----- AVAILABLE RECORDS -----

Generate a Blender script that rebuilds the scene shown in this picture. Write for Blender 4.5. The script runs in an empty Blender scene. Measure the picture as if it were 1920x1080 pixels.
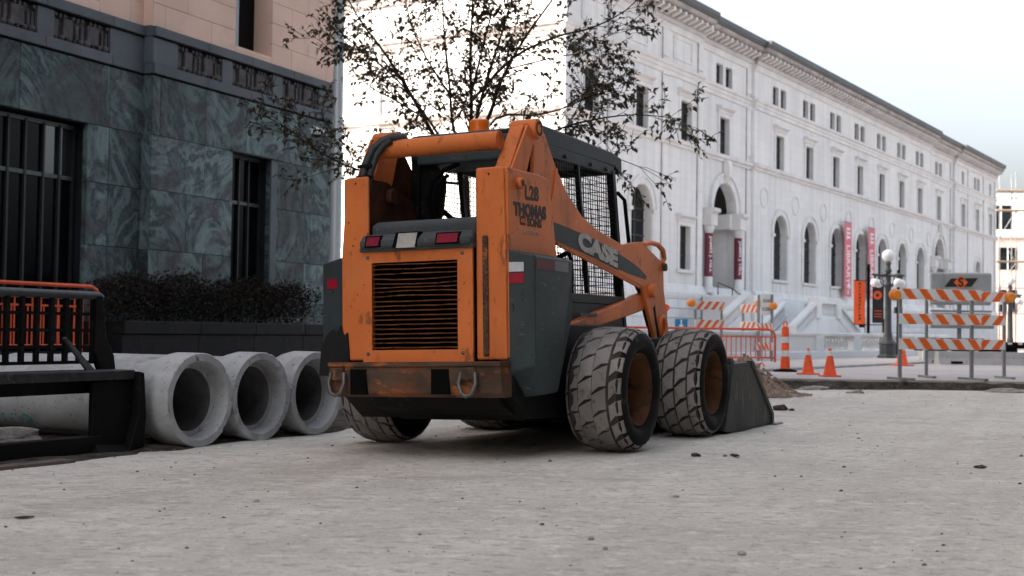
import bpy, bmesh, math, random
from mathutils import Vector, Matrix, noise as mnoise
R = math.radians
S = bpy.context.scene
COL = S.collection
rng = random.Random(7)

# ---------------------------------------------------------------- camera
CAM_H = 0.74
cam_d = bpy.data.cameras.new('camera')
cam = bpy.data.objects.new('camera', cam_d)
COL.objects.link(cam)
S.camera = cam
cam_d.sensor_width = 36.0
cam_d.lens = 36.0 * 2507.0 / 1920.0
cam_d.clip_start = 0.05
cam_d.clip_end = 3000.0
_p, _r = R(1.85), 0.014
_f = Vector((0, math.cos(_p), math.sin(_p)))
_u0 = Vector((0, -math.sin(_p), math.cos(_p)))
_x = Vector((1, 0, 0)) * math.cos(_r) + _u0 * math.sin(_r)
_u = _u0 * math.cos(_r) - Vector((1, 0, 0)) * math.sin(_r)
cam.matrix_world = Matrix(((_x.x, _u.x, -_f.x, 0), (_x.y, _u.y, -_f.y, 0), (_x.z, _u.z, -_f.z, CAM_H), (0, 0, 0, 1)))
cam_d.dof.use_dof = True
cam_d.dof.focus_distance = 7.9
cam_d.dof.aperture_fstop = 4.0

# ---------------------------------------------------------------- sky, sun, exposure
SUN_AZ, SUN_EL = R(256), R(30)          # azimuth clockwise from +Y
W = bpy.data.worlds.new('World')
S.world = W
W.use_nodes = True
wn = W.node_tree.nodes
wl = W.node_tree.links
sky = wn.new('ShaderNodeTexSky')
sky.sky_type = 'NISHITA'
sky.sun_disc = False
sky.sun_elevation = SUN_EL
sky.sun_rotation = SUN_AZ
sky.altitude = 200
sky.air_density = 1.0
sky.dust_density = 10.0
sky.ozone_density = 1.0
hsv = wn.new('ShaderNodeHueSaturation')
hsv.inputs['Saturation'].default_value = 0.5
wl.new(sky.outputs[0], hsv.inputs['Color'])
bg = wn['Background']
bg.inputs['Strength'].default_value = 0.15
wl.new(hsv.outputs[0], bg.inputs['Color'])
sun_d = bpy.data.lights.new('sun', 'SUN')
sun_d.energy = 2.2
sun_d.angle = R(0.53)
sun_d.color = (1.0, 0.86, 0.74)
sun = bpy.data.objects.new('sun', sun_d)
COL.objects.link(sun)
_sd = Vector((math.sin(SUN_AZ) * math.cos(SUN_EL), math.cos(SUN_AZ) * math.cos(SUN_EL), math.sin(SUN_EL)))
sun.rotation_euler = _sd.to_track_quat('Z', 'Y').to_euler()
sun.location = _sd * 80
S.view_settings.view_transform = 'Standard'
S.view_settings.look = 'None'
S.view_settings.exposure = 1.95
S.view_settings.gamma = 1.0
S.render.engine = 'CYCLES'
S.cycles.max_bounces = 6
S.cycles.diffuse_bounces = 4
S.cycles.use_denoising = True

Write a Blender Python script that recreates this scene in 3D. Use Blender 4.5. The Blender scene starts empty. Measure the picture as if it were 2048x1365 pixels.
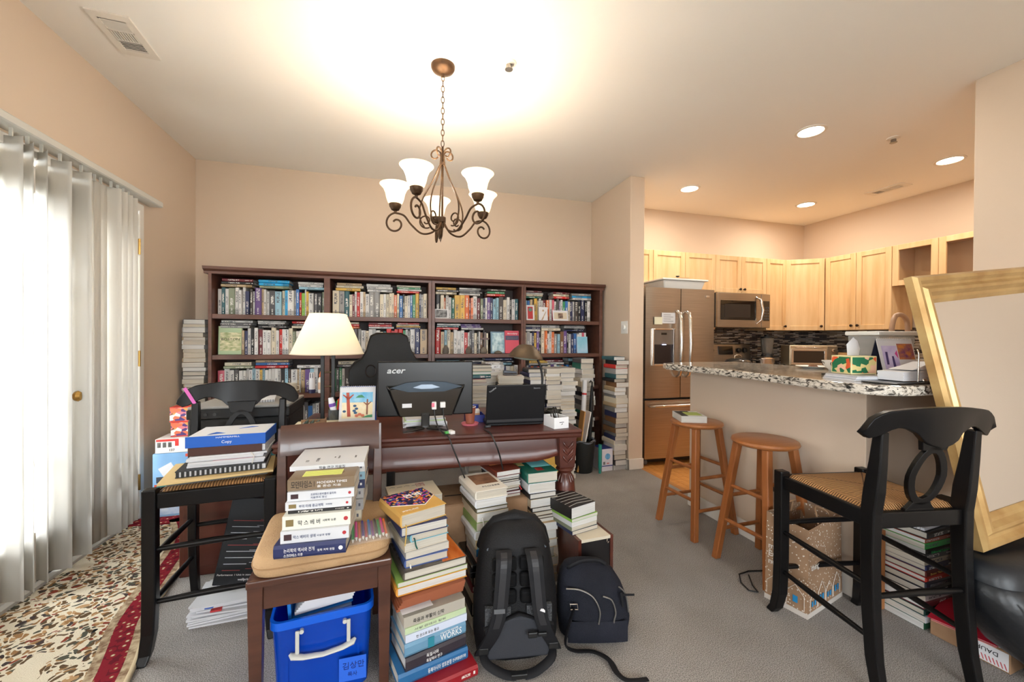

-----

PROBLEM STATEMENT: Across the data above, how many lines include the word "that"? Give only the count.

OUTPUT BELOW: 2